Dinner for two, excluding wine, £75
I didn't realise 108 Marylebone Lane was part of the Marylebone Hotel until I left the restaurant to visit the toilet, but I have to admit it was no great surprise. There is something very hotel-like about the gigantic room, divided into a large bar area and the more intimate brasserie, which is all slick design, soft colours and designer lighting. They like to keep quiet that the restaurant is part of the hotel, quite why I'm not sure, as restaurants in London hotels generally have a great reputation.
Marylebone Village has good restaurants and independent shops, and they make the most of it here by using produce sourced from local shops, so the sausages come from Biggles, the meat from the Ginger Pig and cheese from La Fromagerie.
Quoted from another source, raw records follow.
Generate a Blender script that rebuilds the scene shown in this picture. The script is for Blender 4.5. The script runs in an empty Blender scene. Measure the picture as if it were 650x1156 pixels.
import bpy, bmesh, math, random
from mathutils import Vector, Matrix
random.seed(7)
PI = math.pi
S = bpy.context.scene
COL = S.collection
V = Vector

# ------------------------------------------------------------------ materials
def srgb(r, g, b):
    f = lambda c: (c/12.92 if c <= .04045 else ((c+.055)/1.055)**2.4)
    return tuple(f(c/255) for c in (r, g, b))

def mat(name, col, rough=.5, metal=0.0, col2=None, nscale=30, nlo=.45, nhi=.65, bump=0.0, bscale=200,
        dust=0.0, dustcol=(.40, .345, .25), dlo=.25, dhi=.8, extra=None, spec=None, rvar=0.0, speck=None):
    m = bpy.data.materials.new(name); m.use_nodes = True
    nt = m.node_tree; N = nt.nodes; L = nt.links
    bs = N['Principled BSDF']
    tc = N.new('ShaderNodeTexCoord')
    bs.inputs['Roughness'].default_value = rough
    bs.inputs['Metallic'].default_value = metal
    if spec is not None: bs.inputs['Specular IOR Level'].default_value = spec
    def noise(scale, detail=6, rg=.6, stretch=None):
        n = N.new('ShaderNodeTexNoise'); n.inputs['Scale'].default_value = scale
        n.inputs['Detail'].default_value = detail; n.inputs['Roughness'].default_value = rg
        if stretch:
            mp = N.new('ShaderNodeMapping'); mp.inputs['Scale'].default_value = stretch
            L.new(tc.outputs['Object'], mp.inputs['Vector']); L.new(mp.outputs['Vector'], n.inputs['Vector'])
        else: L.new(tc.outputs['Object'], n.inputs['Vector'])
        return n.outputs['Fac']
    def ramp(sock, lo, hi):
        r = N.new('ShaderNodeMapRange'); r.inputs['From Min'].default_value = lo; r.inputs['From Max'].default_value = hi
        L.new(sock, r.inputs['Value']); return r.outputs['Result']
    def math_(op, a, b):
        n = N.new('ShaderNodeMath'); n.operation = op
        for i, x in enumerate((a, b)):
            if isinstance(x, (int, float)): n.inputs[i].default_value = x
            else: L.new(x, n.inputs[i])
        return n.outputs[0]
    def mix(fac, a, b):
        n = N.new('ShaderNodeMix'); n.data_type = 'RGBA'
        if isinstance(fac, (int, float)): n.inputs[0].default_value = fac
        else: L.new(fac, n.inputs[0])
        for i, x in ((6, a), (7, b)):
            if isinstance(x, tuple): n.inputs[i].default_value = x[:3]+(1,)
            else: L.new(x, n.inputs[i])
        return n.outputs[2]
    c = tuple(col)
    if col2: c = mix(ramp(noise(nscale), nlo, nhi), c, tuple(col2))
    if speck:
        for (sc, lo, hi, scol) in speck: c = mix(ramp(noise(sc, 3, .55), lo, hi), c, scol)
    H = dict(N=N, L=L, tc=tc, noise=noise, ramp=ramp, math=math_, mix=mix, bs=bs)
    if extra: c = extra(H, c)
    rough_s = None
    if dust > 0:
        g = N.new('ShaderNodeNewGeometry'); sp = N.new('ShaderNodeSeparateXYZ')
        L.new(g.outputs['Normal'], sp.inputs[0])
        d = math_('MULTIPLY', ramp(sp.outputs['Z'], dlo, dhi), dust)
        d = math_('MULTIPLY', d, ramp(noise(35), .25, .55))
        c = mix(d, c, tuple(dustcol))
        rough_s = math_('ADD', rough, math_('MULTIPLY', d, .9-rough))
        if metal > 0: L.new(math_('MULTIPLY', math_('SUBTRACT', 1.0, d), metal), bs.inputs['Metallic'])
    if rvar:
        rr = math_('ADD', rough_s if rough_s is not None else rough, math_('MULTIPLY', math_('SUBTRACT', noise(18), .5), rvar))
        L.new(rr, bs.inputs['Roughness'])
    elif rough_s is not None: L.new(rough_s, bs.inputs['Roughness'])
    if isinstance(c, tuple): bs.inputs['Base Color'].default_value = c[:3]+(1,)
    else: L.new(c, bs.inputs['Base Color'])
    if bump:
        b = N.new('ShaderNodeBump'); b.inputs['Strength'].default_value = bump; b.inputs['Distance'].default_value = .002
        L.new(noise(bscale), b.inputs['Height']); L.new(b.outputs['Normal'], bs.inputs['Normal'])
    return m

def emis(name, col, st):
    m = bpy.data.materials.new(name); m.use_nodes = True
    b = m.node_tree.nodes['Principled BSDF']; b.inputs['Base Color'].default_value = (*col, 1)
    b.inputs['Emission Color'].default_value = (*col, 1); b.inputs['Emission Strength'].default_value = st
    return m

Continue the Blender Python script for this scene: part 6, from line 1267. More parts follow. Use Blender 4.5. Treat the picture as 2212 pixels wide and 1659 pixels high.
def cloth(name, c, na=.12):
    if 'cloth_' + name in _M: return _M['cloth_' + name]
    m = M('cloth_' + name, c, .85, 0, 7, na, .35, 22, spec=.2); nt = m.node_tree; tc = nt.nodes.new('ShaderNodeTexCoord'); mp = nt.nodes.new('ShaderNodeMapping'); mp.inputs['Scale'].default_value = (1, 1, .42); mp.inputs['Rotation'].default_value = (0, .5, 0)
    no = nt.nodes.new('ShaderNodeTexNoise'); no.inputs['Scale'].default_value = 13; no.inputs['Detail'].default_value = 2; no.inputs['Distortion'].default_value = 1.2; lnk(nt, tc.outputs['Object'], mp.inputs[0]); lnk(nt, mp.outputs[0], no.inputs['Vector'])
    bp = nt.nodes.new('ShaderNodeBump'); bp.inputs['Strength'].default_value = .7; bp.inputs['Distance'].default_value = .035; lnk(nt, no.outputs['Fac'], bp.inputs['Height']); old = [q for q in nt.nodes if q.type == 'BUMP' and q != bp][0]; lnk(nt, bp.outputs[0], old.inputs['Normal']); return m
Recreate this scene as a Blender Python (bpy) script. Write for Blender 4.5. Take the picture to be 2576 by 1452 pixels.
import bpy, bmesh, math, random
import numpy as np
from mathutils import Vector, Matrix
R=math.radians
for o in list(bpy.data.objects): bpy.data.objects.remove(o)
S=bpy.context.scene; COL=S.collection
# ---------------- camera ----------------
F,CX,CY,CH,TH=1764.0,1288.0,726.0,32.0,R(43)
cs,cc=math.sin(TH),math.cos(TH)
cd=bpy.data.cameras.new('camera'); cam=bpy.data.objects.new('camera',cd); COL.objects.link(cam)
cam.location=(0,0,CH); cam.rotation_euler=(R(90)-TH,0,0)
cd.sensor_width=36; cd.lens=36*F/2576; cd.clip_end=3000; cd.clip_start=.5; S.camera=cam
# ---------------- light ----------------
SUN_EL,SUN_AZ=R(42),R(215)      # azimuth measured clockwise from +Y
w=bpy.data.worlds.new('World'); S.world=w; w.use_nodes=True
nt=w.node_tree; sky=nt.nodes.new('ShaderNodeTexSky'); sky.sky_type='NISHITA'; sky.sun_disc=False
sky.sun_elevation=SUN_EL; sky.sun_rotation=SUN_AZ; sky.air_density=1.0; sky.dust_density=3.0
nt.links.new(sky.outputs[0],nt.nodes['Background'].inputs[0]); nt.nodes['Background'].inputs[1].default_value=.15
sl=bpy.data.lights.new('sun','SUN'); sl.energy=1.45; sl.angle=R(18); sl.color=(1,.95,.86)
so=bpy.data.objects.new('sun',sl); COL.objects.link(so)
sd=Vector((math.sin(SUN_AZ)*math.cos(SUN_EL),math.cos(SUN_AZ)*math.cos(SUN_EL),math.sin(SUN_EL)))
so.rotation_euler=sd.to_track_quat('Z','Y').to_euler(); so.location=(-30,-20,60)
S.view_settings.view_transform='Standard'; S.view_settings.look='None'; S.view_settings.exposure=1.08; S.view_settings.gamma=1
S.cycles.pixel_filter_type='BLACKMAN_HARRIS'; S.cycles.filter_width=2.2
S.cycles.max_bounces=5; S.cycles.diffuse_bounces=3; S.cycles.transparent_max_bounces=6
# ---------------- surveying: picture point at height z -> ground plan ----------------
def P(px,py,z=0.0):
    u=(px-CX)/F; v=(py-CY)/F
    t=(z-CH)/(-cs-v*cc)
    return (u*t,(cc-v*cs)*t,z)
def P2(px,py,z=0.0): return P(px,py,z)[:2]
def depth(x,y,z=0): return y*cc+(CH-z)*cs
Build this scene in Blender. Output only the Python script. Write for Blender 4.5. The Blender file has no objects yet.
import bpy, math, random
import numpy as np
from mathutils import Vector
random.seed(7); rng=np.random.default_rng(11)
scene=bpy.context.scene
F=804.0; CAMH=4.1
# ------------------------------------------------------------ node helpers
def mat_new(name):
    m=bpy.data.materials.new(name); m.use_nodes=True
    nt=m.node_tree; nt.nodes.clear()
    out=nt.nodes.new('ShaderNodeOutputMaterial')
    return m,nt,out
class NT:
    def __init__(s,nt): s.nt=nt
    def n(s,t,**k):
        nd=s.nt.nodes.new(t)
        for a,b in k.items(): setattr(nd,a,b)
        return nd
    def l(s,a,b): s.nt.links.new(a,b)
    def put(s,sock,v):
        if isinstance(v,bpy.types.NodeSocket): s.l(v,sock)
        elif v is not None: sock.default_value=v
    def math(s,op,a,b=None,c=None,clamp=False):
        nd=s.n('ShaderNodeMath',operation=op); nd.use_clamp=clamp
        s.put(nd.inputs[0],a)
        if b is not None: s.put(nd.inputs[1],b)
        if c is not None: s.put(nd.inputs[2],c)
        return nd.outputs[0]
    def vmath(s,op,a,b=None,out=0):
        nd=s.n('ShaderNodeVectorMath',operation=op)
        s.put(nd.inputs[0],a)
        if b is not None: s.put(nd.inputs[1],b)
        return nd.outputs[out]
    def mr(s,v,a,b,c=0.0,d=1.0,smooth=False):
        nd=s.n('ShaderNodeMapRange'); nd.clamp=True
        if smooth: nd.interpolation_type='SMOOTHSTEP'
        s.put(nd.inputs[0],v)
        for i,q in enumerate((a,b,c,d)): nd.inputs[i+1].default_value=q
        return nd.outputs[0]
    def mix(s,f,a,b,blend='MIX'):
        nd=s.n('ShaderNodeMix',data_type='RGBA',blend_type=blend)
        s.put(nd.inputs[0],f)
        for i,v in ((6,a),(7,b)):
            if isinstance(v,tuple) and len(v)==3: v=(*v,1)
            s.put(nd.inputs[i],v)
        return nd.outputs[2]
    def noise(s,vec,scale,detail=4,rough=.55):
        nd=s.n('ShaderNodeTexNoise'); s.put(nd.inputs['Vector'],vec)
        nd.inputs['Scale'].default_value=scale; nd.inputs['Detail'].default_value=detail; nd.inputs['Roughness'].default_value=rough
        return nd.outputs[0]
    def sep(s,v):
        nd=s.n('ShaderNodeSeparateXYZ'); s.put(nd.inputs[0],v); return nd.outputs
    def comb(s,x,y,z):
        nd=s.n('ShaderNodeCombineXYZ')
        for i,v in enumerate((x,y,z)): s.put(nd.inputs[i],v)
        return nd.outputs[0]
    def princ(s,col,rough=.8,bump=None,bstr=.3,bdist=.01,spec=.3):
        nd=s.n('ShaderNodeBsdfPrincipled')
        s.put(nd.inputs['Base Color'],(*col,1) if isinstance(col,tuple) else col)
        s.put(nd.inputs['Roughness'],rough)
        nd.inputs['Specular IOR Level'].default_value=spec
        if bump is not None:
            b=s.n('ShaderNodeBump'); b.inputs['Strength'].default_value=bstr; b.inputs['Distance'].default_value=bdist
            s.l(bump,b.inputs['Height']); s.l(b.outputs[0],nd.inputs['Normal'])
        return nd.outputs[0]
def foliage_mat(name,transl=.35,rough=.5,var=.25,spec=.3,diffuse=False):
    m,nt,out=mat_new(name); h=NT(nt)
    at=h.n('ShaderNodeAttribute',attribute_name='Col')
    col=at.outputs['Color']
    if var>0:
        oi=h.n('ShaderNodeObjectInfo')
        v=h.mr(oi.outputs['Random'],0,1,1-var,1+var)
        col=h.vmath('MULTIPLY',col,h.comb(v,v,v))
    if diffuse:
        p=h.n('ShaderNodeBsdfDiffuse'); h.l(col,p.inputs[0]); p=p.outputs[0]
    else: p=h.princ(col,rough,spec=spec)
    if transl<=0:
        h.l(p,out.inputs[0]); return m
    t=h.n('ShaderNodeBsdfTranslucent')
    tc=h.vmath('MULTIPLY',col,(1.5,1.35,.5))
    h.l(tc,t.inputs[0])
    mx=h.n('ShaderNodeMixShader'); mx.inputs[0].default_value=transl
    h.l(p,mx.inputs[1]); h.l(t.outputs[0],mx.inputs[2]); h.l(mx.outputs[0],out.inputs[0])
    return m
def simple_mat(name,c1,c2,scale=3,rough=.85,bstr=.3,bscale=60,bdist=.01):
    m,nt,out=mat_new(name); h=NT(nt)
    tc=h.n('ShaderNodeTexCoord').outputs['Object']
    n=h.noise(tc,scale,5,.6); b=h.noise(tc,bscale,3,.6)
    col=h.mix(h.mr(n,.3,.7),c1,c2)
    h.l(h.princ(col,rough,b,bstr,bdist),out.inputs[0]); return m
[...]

Even the flowers are locally sourced.
Of the starters, the Tuscan meat board stood out: Parma ham and Tuscan salami served with cornichons and celeriac remoulade combined perfectly with the selection of fresh white and sourdough bread on the table. Among the mains the lemon sole goujons are a mainstay on the otherwise changing dinner menu, and they lived up to expectation; the accompanying chips were near perfect. Another main—roast cod—came with a tasty chorizo and chickpea stew, fitting the modern European billing. Opinion was split on desserts: I dined with a cheesecake connoisseur who loved the simple vanilla flavour here, but the lack of a chocolate option on the menu was a let-down for me. The lunch menu is great value at £12.50, but even at full price this restaurant is worth a visit.